Copy the lines of the data below exactly, starting at the first and stopping after the line that contains "COL = sc.collection"; include no pictures.

▼

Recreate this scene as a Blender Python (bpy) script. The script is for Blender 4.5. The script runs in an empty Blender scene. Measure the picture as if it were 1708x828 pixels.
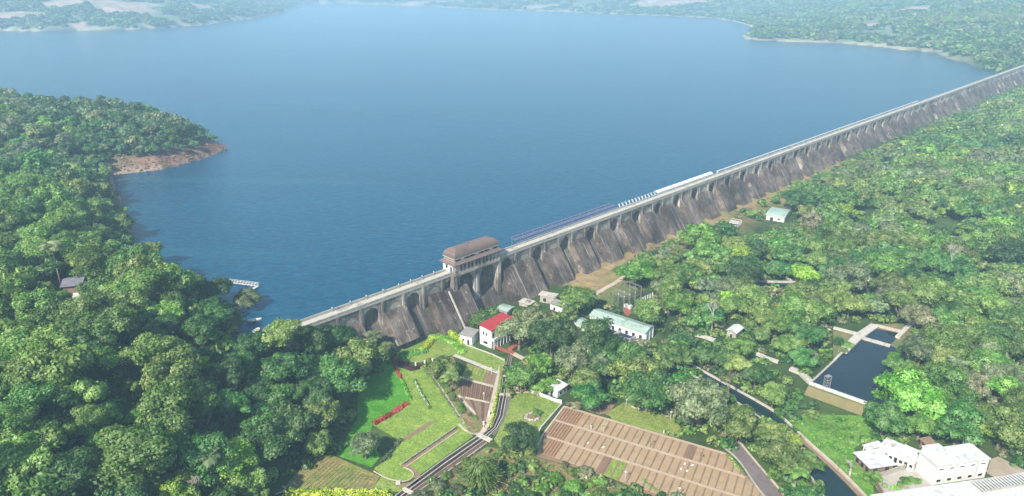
import bpy, bmesh, math, random
import numpy as np
from mathutils import Vector, Matrix
from mathutils.geometry import tessellate_polygon
R_ = math.radians
sc = bpy.context.scene
COL = sc.collection

# ------------------------------------------------------------------ camera
CAMZ = 108.0            # metres above the water
HAZE = 3.5e-4
FPX, CX, CY = 1150.0, 854.0, 414.0
PITCH = math.atan((CY + 30.0) / FPX)
cam = bpy.data.cameras.new('camera')
cam.sensor_width = 36.0
cam.lens = FPX / 1708.0 * 36.0
cam.clip_start = 1.0
cam.clip_end = 30000.0
camo = bpy.data.objects.new('camera', cam)
COL.objects.link(camo)
camo.location = (0, 0, CAMZ)
camo.rotation_euler = (math.pi / 2 - PITCH, 0, 0)
sc.camera = camo

# ------------------------------------------------------------------ sky and sun
SUN_EL = 41.0
SUN_DIR = Vector((-0.54, -0.84, 0)).normalized()
SUN_AZ = math.atan2(SUN_DIR.x, SUN_DIR.y)              # clockwise from +Y
world = bpy.data.worlds.new("World")
sc.world = world
world.use_nodes = True
wn = world.node_tree
sky = wn.nodes.new('ShaderNodeTexSky')
sky.sky_type = 'NISHITA'
sky.sun_disc = False
sky.sun_elevation = R_(SUN_EL)
sky.sun_rotation = SUN_AZ
sky.altitude = 100
sky.air_density = 1.0
sky.dust_density = 1.2
sky.ozone_density = 1.5
bg = wn.nodes['Background']
bg.inputs['Strength'].default_value = 0.095
wn.links.new(sky.outputs[0], bg.inputs['Color'])

sun = bpy.data.lights.new('sun', 'SUN')
sun.energy = 5.0
sun.angle = R_(0.5)
sun.color = (1.0, 0.93, 0.83)
suno = bpy.data.objects.new('sun', sun)
COL.objects.link(suno)
sv = Vector((SUN_DIR.x * math.cos(R_(SUN_EL)), SUN_DIR.y * math.cos(R_(SUN_EL)), math.sin(R_(SUN_EL))))
suno.rotation_euler = sv.to_track_quat('Z', 'Y').to_euler()
suno.location = (0, 0, 400)

sc.view_settings.view_transform = 'Standard'
sc.view_settings.look = 'None'
sc.view_settings.gamma = 1.0
sc.view_settings.exposure = 1.06
sc.view_settings.use_curve_mapping = False
sc.render.engine = 'CYCLES'
sc.cycles.use_denoising = True
sc.cycles.max_bounces = 6
sc.cycles.diffuse_bounces = 2
sc.cycles.glossy_bounces = 2
sc.cycles.transmission_bounces = 2
sc.cycles.volume_bounces = 1
sc.cycles.transparent_max_bounces = 4
sc.cycles.use_adaptive_sampling = True
sc.cycles.adaptive_threshold = 0.02

# ------------------------------------------------------------------ pixel <-> world
SP, CP = math.sin(PITCH), math.cos(PITCH)
def P(px, py, z=0.0):
    """ground point seen at photo pixel (px, py), on the level z"""
    u, v = px - CX, py - CY
    t = (CAMZ - z) / (FPX * SP + v * CP)
    return Vector((u * t, (FPX * CP - v * SP) * t, z))
def proj(X, Y, Z):
    d = np.asarray(Y) * CP + (CAMZ - np.asarray(Z)) * SP
    up = np.asarray(Y) * SP - (CAMZ - np.asarray(Z)) * CP
    d = np.maximum(d, 1e-3)
    return CX + FPX * np.asarray(X) / d, CY - FPX * up / d, d

# ------------------------------------------------------------------ dam frame
CREST = 3.0
A0 = P(530, 533, CREST); B0 = P(1665, 125, CREST)
DD = (B0 - A0); DD.z = 0; DAMLEN = DD.length; DD.normalize()
DN = Vector((DD.y, -DD.x, 0))                 # outward, downstream
A0z = Vector((A0.x, A0.y, 0))
def S_of(px):
    """distance along the dam of the crest point at photo column px"""
    best = 0
    lo, hi = -60.0, DAMLEN + 400
    for _ in range(40):
        m = (lo + hi) / 2
        q = A0z + DD * m
        x, _y, _d = proj(q.x, q.y, CREST)
        if x < px: lo = m
        else: hi = m
    return lo
def D(s, o, z=0.0):
    q = A0z + DD * s + DN * o
    return Vector((q.x, q.y, z))
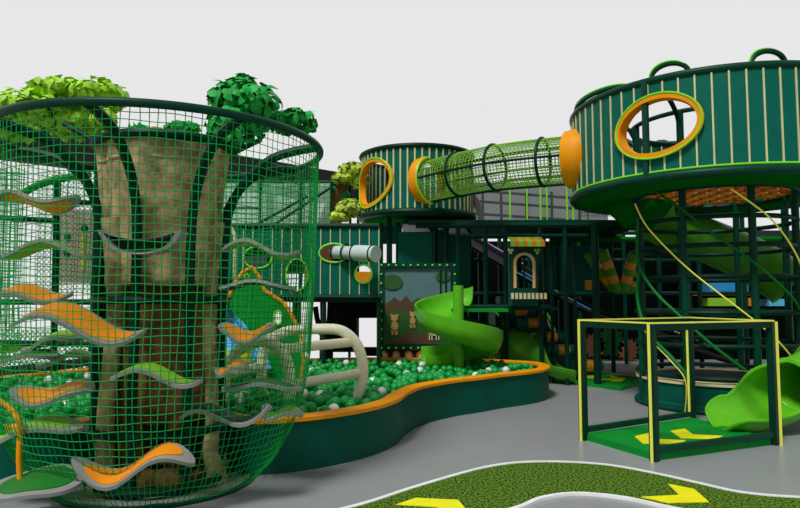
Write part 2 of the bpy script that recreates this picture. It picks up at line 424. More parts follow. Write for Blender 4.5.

▲

• _Result for this exercise_:
Recreate this scene as a Blender Python (bpy) script. The script is for Blender 4.5. The script runs in an empty Blender scene. Measure the picture as if it were 1708x828 pixels.
import bpy, bmesh, math, random
import numpy as np
from mathutils import Vector, Matrix
from mathutils.geometry import tessellate_polygon
R_ = math.radians
sc = bpy.context.scene
COL = sc.collection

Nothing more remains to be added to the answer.